Governor Wolf January 4, 2016 Category: FeaturedFunding
The new year brings good tidings.

Millions of dollars are being delivered to the doorsteps of education nonprofits across Pennsylvania. But as recently as a week ago, those funds weren’t a sure bet.

We don’t know yet how much money was generated through the state’s Educational Improvement Tax Credit program — Pennsylvania’s Department of Community & Economic Development said last year’s EITC donations alone equaled $32.9 million — but we do know the nonprofits that rely on those funds are now receiving them.

First, let’s rewind.

The EITC program allows businesses to donate to nonprofits through the state and receive up to 90 percent of their donations back in tax credits. The program was recently held hostage in the state budget impasse: Letters approving the credits had to be issued by the state before Dec. 31.

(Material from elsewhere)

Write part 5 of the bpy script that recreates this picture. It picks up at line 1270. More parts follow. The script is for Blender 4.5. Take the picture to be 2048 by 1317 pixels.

On Dec. 24, Governor Tom Wolf allowed the letters to be sent as “conditional approvals,” subject to the passage of a state budget — and it happened at the “last possible moment,” according to Children’s Scholarship Fund Philadelphia Executive Director Ina Lipman. That means for five days, some nonprofits were in receipt of life-sustaining funds that would have been rendered invalid if a budget didn’t pass by the new year.

When Wolf used partial line-item veto power to release some educational funding on Dec. 29, those letters of approval became legitimate. The Children’s Scholarship Fund alone is expecting $7 million through the program. In just four days, Lipman said the nonprofit has already received $2.5 million.

Still, some lawmakers and nonprofit leaders across the state are wondering why the tax credit program was held up in the state budget impasse in the first place.

“Our position has always been this was not an appropriation that came from revenue,” Lipman said. She believes that the program should not be reliant upon the state budget — that it should be pulled out of the political crossfire of budget talks. The Wolf administration has said the tax credit cap for the program is set in the state tax code, which cannot be approved without a final budget.